Alonso: Glass bottle on the track showed fans' 'disgust'
Double F1 World Champion Fernando Alonso has argued that the glass bottle that sat perilously on the track for several laps during Sunday's European Grand Prix in Valencia was the product of fans' 'disgust' at Lewis Hamilton's scant penalty and the contrasting 'injustice' of the home hero's ill-treatment at the hands of FIA stewards.
McLaren-Mercedes' Hamilton was dealt a drive-through penalty for having broken the rules by overtaking the safety car on his way to the pits on lap nine of the race around the Spanish city's harbourside streets, whilst Alonso waited dutifully in-line behind the Mercedes-Benz road car - brought out following erstwhile world championship leader Mark Webber's terrifying acrobatics display - before making his own way to the pit-lane for new tyres at the end of the lap.
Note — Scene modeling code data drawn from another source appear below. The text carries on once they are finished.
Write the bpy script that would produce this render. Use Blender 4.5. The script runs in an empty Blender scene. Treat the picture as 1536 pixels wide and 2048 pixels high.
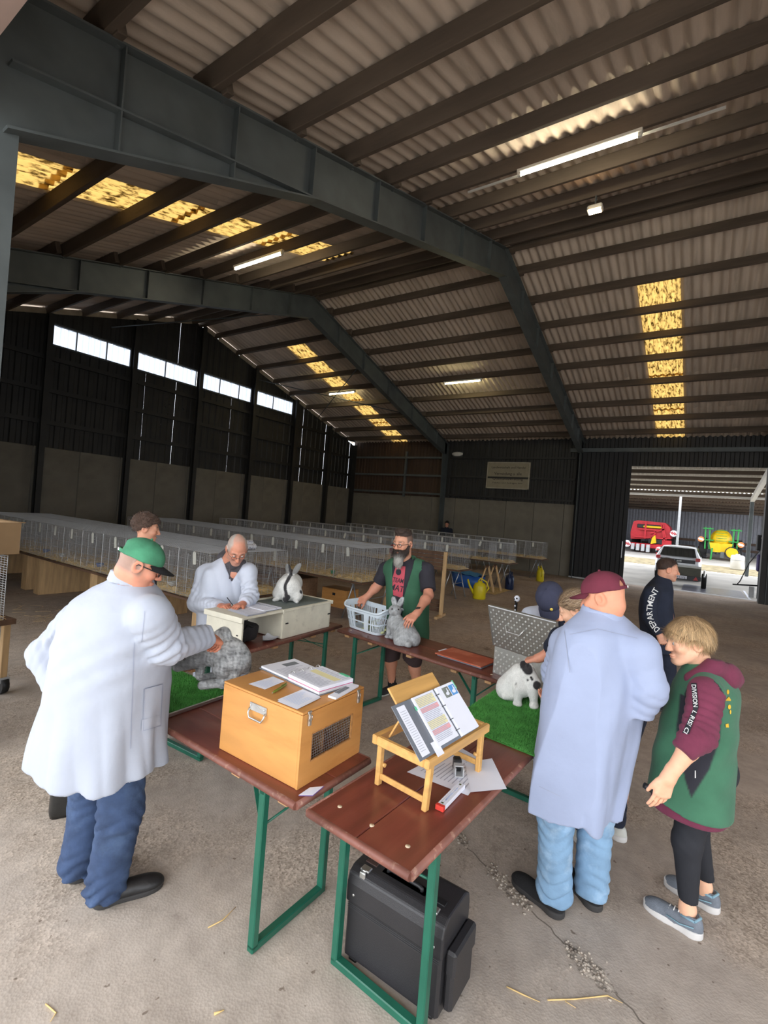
import bpy, math, random
import numpy as np
from mathutils import Vector, Matrix

# ------------------------------------------------------------------ camera, world, exposure
S = bpy.context.scene
COL = S.collection
FPX, CAMH = 960.0, 2.0
def _rot(yaw, pitch, roll):
    cy, sy = math.cos(yaw), math.sin(yaw)
    f = np.array([-sy*math.cos(pitch), cy*math.cos(pitch), math.sin(pitch)])
    r = np.array([cy, sy, 0.0]); d = np.cross(f, r)
    cr, sr = math.cos(roll), math.sin(roll)
    return np.array([r*cr+d*sr, -r*sr+d*cr, f])
CR = _rot(*np.radians([-56.0, -0.07, -4.56]))
CAM0 = np.array([0, 0, CAMH])
def W(px, py, D):
    """world point seen at pixel (px,py) at depth D metres"""
    return CAM0 + (CR.T @ np.array([(px-768)/FPX, (py-1024)/FPX, 1.0]))*D
cam = bpy.data.cameras.new('camera'); camo = bpy.data.objects.new('camera', cam); COL.objects.link(camo)
cam.sensor_fit = 'VERTICAL'; cam.sensor_height = 36.0; cam.sensor_width = 27.0
cam.lens = FPX/2048*36.0; cam.clip_start = 0.05; cam.clip_end = 300
_m = Matrix.Identity(4)
for _i in range(3):
    _m[_i][0] = CR[0][_i]; _m[_i][1] = -CR[1][_i]; _m[_i][2] = -CR[2][_i]
_m.translation = Vector(CAM0); camo.matrix_world = _m
S.camera = camo
w = bpy.data.worlds.new('overcast_sky'); S.world = w; w.use_nodes = True
_n = w.node_tree.nodes; _l = w.node_tree.links
_bg = _n['Background']; _tc = _n.new('ShaderNodeTexCoord'); _mp = _n.new('ShaderNodeMapping')
_nz = _n.new('ShaderNodeTexNoise'); _rp = _n.new('ShaderNodeValToRGB')
_nz.inputs['Scale'].default_value = 2.2; _nz.inputs['Detail'].default_value = 5
_rp.color_ramp.elements[0].color = (0.80, 0.88, 1.0, 1); _rp.color_ramp.elements[1].color = (1.0, 1.0, 1.0, 1)
_l.new(_tc.outputs['Generated'], _nz.inputs['Vector']); _l.new(_nz.outputs['Fac'], _rp.inputs['Fac'])
_l.new(_rp.outputs['Color'], _bg.inputs['Color']); _bg.inputs['Strength'].default_value = 4.3
# daylight portal in the big doorway behind the camera (guides the sky light, adds none)
_pl = bpy.data.lights.new('doorway_portal', 'AREA'); _pl.shape = 'RECTANGLE'; _pl.size = 4.8; _pl.size_y = 13.4
_pl.cycles.is_portal = True
_po = bpy.data.objects.new('doorway_portal', _pl); COL.objects.link(_po)
_po.location = (0.6, -2.4, 2.3); _po.rotation_euler = (0, math.radians(-90), 0)
_pl2 = bpy.data.lights.new('open_end_portal', 'AREA'); _pl2.shape = 'RECTANGLE'; _pl2.size = 5.4; _pl2.size_y = 6.0
_pl2.cycles.is_portal = True
_po2 = bpy.data.objects.new('open_end_portal', _pl2); COL.objects.link(_po2)
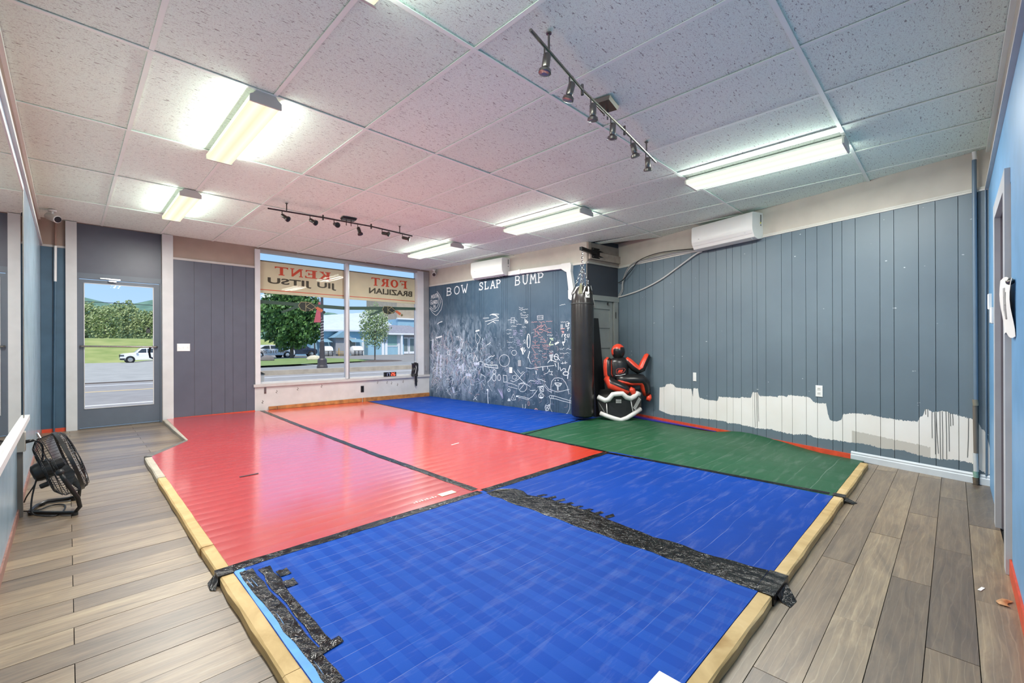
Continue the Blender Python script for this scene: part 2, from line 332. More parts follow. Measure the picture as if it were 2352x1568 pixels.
slate = M('slate_paint', '#64788a', .4, .06); mauve = M('backlit_slate_paint', '#555763', .38, .06, bump=.08, bs=160); doorpaint = M('door_enamel', '#5d6570', .38, .05)  # mauve: the slate paint with backlight and red reflections put into its colour
blue = M('bright_blue_paint', '#6fa3cf', .42, .08, bump=.1, bs=120); greypaint = M('grey_door_paint', '#8f938f', .45, .06); redpaint = M('red_orange_paint', '#cf4a2c', .45, .15, 20)
dark = M('dark_gap', '#1c1d1f', .8, 0); bark_wood = M('raw_brown_wood', '#a9703c', .6, .35, 12, bump=.2)
oldwhite = M('white_wall_paint', '#c6c4c1', .55, .08, 5, bump=.1, bs=70); leftpaint = M('pale_blue_gloss_paint', '#8fa6b5', .22, .10, 4, bump=.05)
navy = M('navy_blue_paint', '#3f5a6e', .4, .12, 5)
metal = M('brushed_nickel', '#8a8680', .28, .08, metal=1.0); steel = M('dark_steel', '#232426', .45, .1, metal=.6); black = M('black_plastic', '#141415', .4, .1); chrome = M('chrome', '#c9c9c9', .12, .05, metal=1.0)
plastic = M('white_plastic', '#e4e4e2', .35, .03); vinylb = M('black_bag_vinyl', '#262322', .24, .15, 5, bump=.15, bs=30)

# ---------------------------------------------------------------- floor and planks
fl = MB(); fl.grid(lambda u, v: (-.4+u*7.1, -.36+v*8.4, fz(-.4+u*7.1, -.36+v*8.4)-.013), 12, 14); fl.grid(lambda u, v: (-.4+(1-u)*7.1, -.36+v*8.4, fz(-.4+(1-u)*7.1, -.36+v*8.4)-.25), 12, 14)
floor = struct('floor', fl, dark, 'greyish brown vinyl plank floor of the old shopfront room')
lines = [.227+.1445*k for k in range(-3, 7)] + [1.2555+.1395*k for k in range(0, 49)]
def plank(x0, x1, y0, y1):
    g = .0013; m = MB(); p = [(x0+g, y0+g), (x1-g, y0+g), (x1-g, y1-g), (x0+g, y1-g)]; dz = rng.uniform(-.0006, .0006)
    m.hexa([(x, y, fz(x, y)-.012) for x, y in p] + [(x, y, fz(x, y)+dz) for x, y in p]); obj('plank', m, MATS['plank'], floor)
for i, y0 in enumerate(lines[:-1]):
    y1 = min(lines[i+1], 7.90)
    if y0 >= 7.89: break
    y0 = max(y0, -.20)
    if y0 < .62:
        r = i-3; ph = 2.906 if r % 2 else 2.316; xs = [ph+1.17*k for k in range(-3, 4)]; xs = [-.245]+[x for x in xs if -.2 < x < 5.25]+[5.45]
    else:
        xs = [-.245, .015, 1.03] if (round((y0-1.2555)/.1395) % 2 == 0 and y0 > 1.2) else [-.245, .60, 1.03]
    for a, b in zip(xs, xs[1:]): plank(a, b, y0, y1)

# ---------------------------------------------------------------- ceiling: slab, grid bars, tiles
cb = MB(); cb.box(-.5, 6.7, -.5, 8.1, 2.80, 2.9)
ceiling = struct('ceiling', cb, M('plenum', '#77726c', .9, .1), 'dropped ceiling of fissured white tiles in a metal grid')
LX = [-.2898+.6096*i for i in range(0, 12)]; MY = [.5883+1.2233*j for j in range(-1, 7)]
xr = lambda y: 5.314+(y+.113)*(6.388-5.314)/(3.903+.113) if y < 3.94 else 5.64+(4-y)*.0512   # room edge on the right
gridm = M('ceiling_grid_white', '#ecf6ee', .5, .02)
edges_x = [-.25]+[x for x in LX if x > -.2]; edges_y = [-.21]+[y for y in MY if y > -.1 and y < 7.8]+[7.89]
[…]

The consequent loss of time for the Spaniard - allied to the stewards' excruciatingly slow decision to punish his former team-mate and bitter rival, meaning the Briton was able to build up a sufficient cushion so as not to lose a place when he eventually did serve his penalty - meant that the pair ended the race respectively second (Hamilton) and eighth (Alonso). Prior to the appearance of the safety car, they had been running together on-track in second and third, and the Ferrari star was arguably the quicker of the two.
Whilst Hamilton acknowledged that the glass bottle seemingly thrown onto the circuit later on in the race was 'really quite dangerous' - given the speeds at which the drivers were travelling, and requiring some time before it was rescued by a gallant marshal - Alonso opined that it was a sign of spectators' anger at the way in which he had unfairly lost out for respecting the rules.
"I feel sorry for the public who came to watch this race - 70,000 fans came to see the spectacle of F1 and they have seen a race ruined by the safety car and everything that followed on from that," blasted the 22-time grand prix-winner.
"The attitude of the public is understandable - they were disgusted by what they were seeing and the injustices that were happening. There was a bottle on the track, which is a reaction that is not normal and it should not have happened."
"You always keep your eyes on the track and I saw it there in the middle of the road, thinking that if you hit that bottle at that speed there are all kinds of things that could happen," added Hamilton, in an interview with the official F1 website.
"It could have broken my wing, it could have hit my tyre, it could have spat me off into the wall, I could have hit it and it would have been propelled towards the guy behind me - just as we saw last year in Hungary with Felipe [Massa]. This was really quite dangerous."